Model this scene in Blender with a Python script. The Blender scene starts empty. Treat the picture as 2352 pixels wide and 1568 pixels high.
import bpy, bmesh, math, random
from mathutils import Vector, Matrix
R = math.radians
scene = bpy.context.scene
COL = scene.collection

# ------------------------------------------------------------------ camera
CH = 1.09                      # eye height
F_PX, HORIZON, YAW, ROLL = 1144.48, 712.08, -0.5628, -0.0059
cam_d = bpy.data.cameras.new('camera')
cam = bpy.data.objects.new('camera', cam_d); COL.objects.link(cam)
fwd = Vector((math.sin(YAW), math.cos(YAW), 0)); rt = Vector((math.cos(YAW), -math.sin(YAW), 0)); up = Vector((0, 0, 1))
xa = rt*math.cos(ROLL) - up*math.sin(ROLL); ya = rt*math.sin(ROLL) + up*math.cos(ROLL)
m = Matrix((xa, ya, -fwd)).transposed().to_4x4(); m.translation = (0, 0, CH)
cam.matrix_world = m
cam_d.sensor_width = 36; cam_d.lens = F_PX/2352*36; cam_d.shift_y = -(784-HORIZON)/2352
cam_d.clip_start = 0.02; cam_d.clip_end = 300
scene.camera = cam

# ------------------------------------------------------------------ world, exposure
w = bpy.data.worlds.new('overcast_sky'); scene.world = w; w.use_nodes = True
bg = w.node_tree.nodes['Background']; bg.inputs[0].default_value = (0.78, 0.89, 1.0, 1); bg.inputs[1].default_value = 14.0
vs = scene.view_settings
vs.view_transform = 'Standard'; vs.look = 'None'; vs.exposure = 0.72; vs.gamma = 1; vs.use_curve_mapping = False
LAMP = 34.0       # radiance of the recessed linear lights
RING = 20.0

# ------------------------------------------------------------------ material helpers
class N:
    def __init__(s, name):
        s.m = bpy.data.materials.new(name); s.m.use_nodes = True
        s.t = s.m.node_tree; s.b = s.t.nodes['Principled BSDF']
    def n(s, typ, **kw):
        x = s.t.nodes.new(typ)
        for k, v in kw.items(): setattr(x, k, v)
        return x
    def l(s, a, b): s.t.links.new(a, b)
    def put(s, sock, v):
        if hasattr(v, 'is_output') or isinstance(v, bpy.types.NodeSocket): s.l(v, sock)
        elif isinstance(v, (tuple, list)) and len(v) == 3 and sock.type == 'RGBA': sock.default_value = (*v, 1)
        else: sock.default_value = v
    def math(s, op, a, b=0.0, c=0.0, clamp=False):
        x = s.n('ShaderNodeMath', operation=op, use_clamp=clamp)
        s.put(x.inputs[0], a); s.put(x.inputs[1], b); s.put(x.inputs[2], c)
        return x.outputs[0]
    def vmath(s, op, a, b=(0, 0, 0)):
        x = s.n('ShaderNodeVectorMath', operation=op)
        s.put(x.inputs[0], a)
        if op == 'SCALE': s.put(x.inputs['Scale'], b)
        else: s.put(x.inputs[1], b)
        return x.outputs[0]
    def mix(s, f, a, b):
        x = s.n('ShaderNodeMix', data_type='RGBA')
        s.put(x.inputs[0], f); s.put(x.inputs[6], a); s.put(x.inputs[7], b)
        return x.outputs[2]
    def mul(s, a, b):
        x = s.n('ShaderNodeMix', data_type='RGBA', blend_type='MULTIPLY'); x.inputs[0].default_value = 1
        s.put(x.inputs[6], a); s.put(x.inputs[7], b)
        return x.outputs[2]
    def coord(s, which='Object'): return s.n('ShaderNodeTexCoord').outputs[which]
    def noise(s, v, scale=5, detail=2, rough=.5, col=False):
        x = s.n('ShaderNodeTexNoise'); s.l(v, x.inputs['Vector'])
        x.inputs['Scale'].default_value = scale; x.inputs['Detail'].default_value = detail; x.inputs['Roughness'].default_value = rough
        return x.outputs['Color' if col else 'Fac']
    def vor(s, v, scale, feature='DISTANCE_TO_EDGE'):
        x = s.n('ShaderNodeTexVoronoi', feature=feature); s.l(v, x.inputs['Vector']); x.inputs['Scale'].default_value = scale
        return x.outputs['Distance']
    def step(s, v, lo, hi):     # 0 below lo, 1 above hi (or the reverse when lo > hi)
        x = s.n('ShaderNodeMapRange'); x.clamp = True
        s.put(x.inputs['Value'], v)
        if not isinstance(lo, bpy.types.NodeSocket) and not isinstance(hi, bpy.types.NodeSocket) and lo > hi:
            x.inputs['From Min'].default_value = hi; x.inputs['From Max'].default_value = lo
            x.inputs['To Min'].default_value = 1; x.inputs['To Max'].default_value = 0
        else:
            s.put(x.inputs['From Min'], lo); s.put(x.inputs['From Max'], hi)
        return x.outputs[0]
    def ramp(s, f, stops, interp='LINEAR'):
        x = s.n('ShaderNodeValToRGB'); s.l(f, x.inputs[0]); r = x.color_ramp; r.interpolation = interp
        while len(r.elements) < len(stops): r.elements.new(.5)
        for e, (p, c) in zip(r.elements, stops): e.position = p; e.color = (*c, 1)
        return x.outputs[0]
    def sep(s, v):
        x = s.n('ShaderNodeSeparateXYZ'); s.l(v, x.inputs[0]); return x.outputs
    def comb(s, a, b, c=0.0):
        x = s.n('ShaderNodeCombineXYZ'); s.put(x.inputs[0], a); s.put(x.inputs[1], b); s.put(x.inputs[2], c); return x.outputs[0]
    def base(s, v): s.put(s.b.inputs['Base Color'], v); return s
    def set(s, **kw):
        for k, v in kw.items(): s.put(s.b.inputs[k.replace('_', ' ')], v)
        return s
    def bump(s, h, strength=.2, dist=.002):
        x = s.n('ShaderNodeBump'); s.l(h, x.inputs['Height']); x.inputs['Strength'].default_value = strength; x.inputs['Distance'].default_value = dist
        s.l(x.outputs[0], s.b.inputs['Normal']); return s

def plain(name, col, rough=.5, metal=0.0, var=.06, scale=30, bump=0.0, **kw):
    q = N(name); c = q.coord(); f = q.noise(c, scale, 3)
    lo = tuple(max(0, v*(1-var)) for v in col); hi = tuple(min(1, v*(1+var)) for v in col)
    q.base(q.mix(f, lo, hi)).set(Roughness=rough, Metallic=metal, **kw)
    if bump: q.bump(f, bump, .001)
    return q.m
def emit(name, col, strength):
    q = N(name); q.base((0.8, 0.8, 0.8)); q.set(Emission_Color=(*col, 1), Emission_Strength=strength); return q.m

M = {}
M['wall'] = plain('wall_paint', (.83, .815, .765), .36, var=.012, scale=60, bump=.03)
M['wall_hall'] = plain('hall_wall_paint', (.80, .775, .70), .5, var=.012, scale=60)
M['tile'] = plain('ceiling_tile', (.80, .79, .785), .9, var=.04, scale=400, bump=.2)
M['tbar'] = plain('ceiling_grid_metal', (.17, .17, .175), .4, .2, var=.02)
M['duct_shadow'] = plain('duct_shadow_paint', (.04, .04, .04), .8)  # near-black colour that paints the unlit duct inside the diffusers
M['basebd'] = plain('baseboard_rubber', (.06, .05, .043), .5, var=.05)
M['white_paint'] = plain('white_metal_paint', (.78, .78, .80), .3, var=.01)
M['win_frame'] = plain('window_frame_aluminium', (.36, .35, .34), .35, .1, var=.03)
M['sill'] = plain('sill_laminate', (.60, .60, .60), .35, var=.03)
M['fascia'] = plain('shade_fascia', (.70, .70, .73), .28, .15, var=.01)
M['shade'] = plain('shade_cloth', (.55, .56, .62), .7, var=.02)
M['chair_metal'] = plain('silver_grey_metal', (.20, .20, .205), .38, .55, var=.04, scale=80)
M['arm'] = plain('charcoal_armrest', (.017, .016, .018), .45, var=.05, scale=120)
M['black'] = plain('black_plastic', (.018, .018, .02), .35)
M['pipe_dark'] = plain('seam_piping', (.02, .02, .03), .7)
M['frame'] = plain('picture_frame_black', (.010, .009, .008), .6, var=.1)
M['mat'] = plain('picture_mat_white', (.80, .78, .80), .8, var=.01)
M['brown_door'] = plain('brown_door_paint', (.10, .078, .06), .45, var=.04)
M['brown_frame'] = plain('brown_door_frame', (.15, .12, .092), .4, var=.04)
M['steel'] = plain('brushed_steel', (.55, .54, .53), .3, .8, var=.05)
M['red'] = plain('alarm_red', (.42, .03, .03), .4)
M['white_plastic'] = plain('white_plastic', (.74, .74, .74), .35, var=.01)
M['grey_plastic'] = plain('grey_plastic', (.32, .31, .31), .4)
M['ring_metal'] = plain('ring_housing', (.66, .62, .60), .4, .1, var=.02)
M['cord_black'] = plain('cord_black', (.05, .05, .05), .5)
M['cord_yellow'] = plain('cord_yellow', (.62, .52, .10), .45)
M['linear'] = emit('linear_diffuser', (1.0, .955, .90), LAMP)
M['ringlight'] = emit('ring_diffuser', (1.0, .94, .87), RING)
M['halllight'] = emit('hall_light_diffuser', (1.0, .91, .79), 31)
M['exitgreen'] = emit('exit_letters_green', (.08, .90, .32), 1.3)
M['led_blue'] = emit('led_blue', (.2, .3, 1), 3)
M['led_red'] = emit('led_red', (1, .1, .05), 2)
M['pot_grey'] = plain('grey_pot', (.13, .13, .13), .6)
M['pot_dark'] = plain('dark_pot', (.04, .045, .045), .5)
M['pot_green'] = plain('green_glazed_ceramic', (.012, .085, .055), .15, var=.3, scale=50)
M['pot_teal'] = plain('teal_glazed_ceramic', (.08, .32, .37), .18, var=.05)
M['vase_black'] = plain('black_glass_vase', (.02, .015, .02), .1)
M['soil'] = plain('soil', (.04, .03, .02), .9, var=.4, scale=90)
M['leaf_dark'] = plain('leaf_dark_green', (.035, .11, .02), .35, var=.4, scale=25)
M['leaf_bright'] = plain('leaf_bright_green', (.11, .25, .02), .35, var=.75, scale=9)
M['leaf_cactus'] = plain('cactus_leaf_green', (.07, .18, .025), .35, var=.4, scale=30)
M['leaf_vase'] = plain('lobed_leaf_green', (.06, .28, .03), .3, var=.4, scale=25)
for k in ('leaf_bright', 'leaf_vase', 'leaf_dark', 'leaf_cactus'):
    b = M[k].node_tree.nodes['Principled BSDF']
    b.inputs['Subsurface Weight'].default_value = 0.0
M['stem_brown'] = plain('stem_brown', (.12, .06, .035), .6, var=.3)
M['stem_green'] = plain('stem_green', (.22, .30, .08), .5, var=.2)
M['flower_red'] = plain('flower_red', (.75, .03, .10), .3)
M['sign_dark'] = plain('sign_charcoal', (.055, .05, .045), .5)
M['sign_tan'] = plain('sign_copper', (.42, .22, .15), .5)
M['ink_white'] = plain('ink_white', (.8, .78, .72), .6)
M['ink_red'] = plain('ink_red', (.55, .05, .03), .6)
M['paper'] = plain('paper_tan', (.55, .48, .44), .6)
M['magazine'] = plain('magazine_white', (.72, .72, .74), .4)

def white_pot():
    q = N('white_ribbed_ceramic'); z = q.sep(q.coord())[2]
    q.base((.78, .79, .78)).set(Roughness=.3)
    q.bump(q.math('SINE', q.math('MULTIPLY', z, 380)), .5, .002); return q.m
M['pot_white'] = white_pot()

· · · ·

Take the lines above from the first through the one containing "scene.camera = cam" and reproduce them exactly; include nothing else.

[Full solution]
Model this scene in Blender with a Python script. The Blender scene starts empty. Treat the picture as 2352 pixels wide and 1568 pixels high.
import bpy, bmesh, math, random
from mathutils import Vector, Matrix
R = math.radians
scene = bpy.context.scene
COL = scene.collection

# ------------------------------------------------------------------ camera
CH = 1.09                      # eye height
F_PX, HORIZON, YAW, ROLL = 1144.48, 712.08, -0.5628, -0.0059
cam_d = bpy.data.cameras.new('camera')
cam = bpy.data.objects.new('camera', cam_d); COL.objects.link(cam)
fwd = Vector((math.sin(YAW), math.cos(YAW), 0)); rt = Vector((math.cos(YAW), -math.sin(YAW), 0)); up = Vector((0, 0, 1))
xa = rt*math.cos(ROLL) - up*math.sin(ROLL); ya = rt*math.sin(ROLL) + up*math.cos(ROLL)
m = Matrix((xa, ya, -fwd)).transposed().to_4x4(); m.translation = (0, 0, CH)
cam.matrix_world = m
cam_d.sensor_width = 36; cam_d.lens = F_PX/2352*36; cam_d.shift_y = -(784-HORIZON)/2352
cam_d.clip_start = 0.02; cam_d.clip_end = 300
scene.camera = cam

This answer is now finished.